La scorsa settimana, il presidente dell’INPS, Pasquale Tridico, ha rilasciato una dichiarazione che avrà fatto saltare dalla sedia in tanti, quando ha spiegato che un Paese con 60 milioni di abitanti e solamente 23 milioni di occupati non può pensare di avere un sistema delle pensioni sostenibile. Secondo Tridico, tra inattivi, giovani, donne e scoraggiati mancano all’appello 10 milioni di posti di lavoro. Ha sottolineato come la piaga riguardi particolarmente il Sud, sebbene anche il Nord sia attraversato dal problema del lavoro nero.
L’allarme di Tridico cade nei giorni “caldi” del dibattito sulle pensioni. I sindacati di CGIL e UIL hanno organizzato uno sciopero generale per giovedì scorso e tra l’altro da oggi dovrebbero tornare a confrontarsi con il governo proprio sul capitolo della previdenza. Nessuno (o quasi) vuole tra i partiti e i ministri il ritorno alla legge Fornero, che ha innalzato l’età pensionabile per uomini e donne a 67 anni. Dopo quota 100, in scadenza alla fine di questo mese, dovrebbe esservi quota 102 e successivamente un qualche meccanismo flessibile per uscire dal lavoro, magari tarato sui lavoratori che svolgono lavori gravosi.
Pensioni, numeri INPS
I numeri non depongono a favore di uno slancio di generosità. In Italia, nel 2019 abbiamo speso circa 273 miliardi tra pensioni di vecchiaia, ai superstiti e invalidità (IVS). Nello stesso anno, le entrate contributive si fermavano a 236 miliardi. Significa che altri 36-37 miliardi, pari a oltre 2 punti di PIL, sono stati coperti dallo stato ricorrendo alla fiscalità generale, ovvero alle tasse pagate dai contribuenti, come IRPEF, IVA, IRES, IRAP, accise, etc.
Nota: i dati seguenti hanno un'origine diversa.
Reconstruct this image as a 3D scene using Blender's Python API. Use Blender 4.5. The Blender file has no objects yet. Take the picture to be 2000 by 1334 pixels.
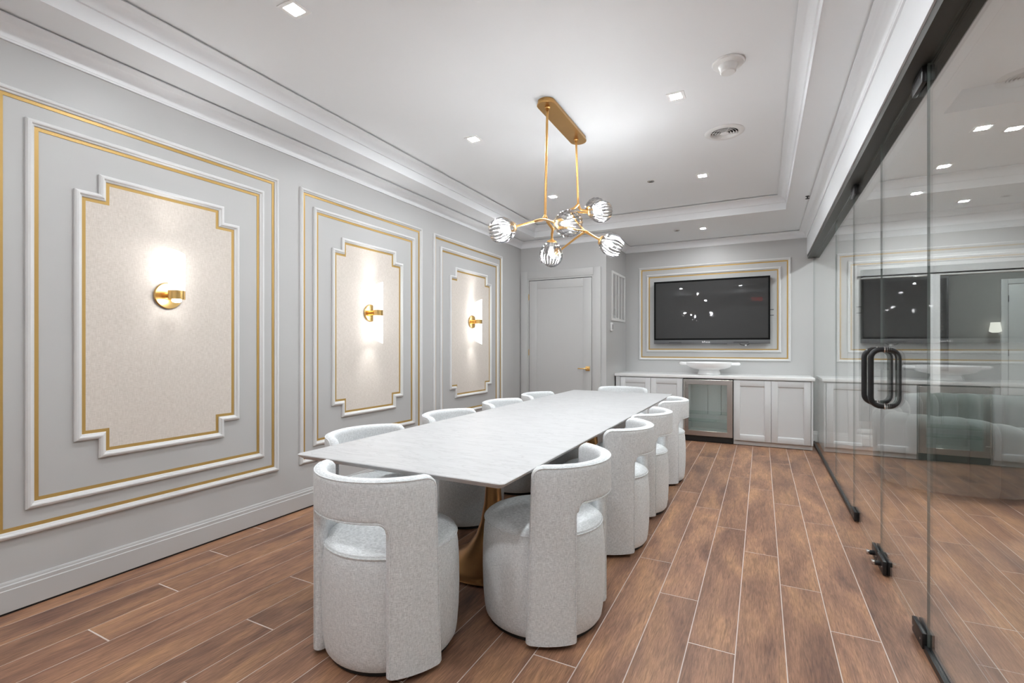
import bpy, bmesh, math, random
from mathutils import Vector, Matrix
random.seed(7)
scn = bpy.context.scene
COL = scn.collection
PI = math.pi

# ------------------------------------------------------------------ camera, world, exposure
cam = bpy.data.cameras.new('camera')
cam.sensor_width = 36.0
cam.lens = 17.01
cam.shift_y = 0.005
cam.clip_start = 0.05
cam_o = bpy.data.objects.new('camera', cam)
cam_o.location = (0, 0, 1.30)
cam_o.rotation_euler = (PI/2, 0, math.radians(27.264))
COL.objects.link(cam_o)
scn.camera = cam_o
world = bpy.data.worlds.new('world')
scn.world = world
world.use_nodes = True
world.node_tree.nodes['Background'].inputs[0].default_value = (0.05, 0.05, 0.055, 1)
world.node_tree.nodes['Background'].inputs[1].default_value = 0.1
vs = scn.view_settings
vs.view_transform = 'Standard'
vs.look = 'None'
vs.exposure = 1.50
vs.gamma = 1.0
vs.use_curve_mapping = False
# lamp strengths (radiance of the glowing surfaces)
S_DOWN = 345.0      # square ceiling downlights
S_LOBBY = 560.0     # lobby downlights
S_BULB = 95.0      # chandelier bulbs
S_TUBE = 2.1        # sconce tubes
scn.cycles.diffuse_bounces = 4
scn.cycles.caustics_reflective = False
scn.cycles.caustics_refractive = False
scn.cycles.adaptive_threshold = 0.035
scn.cycles.max_bounces = 10
scn.cycles.transparent_max_bounces = 16
scn.cycles.glossy_bounces = 4

# ------------------------------------------------------------------ materials
MATS = {}
def newmat(name):
    m = bpy.data.materials.new(name)
    m.use_nodes = True
    nt = m.node_tree
    nt.nodes.clear()
    out = nt.nodes.new('ShaderNodeOutputMaterial')
    MATS[name] = m
    return m, nt, out
def N(nt, typ, **kw):
    n = nt.nodes.new(typ)
    for k, v in kw.items():
        setattr(n, k, v)
    return n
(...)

Facendo due conti spiccioli, troviamo che mediamente ogni lavoratore in Italia paghi la media di 10.000 euro di contributi all’anno all’INPS. Ora, i 10 milioni di lavoratori che mancherebbero all’appello secondo Tridico sono una stima esagerata secondo ogni criterio. Pensate solamente che se tendessimo ai livelli di occupazione altissimi della Germania, al 76% contro il nostro poco più del 58%, avremmo 7 milioni in più di lavoratori rispetto ad oggi.
In pratica, un mercato del lavoro in piena occupazione riuscirebbe a colmare il deficit delle pensioni in Italia. E considerate che lo stato incasserebbe anche un maggiore gettito fiscale grazie alla creazione di redditi aggiuntivi, mentre ci sarebbe minore bisogno di erogare sussidi e altre forme di assistenza, dato che milioni di persone in più godrebbero di redditi da lavoro. La flessibilità diverrebbe possibile in un siffatto scenario, perché alla base vi sarebbe una robusta economica e finanziaria che ad oggi non s’intravede. Fino ad allora, dovremmo concentrarci sulla creazione di posti di lavoro e non di nuovi pensionati.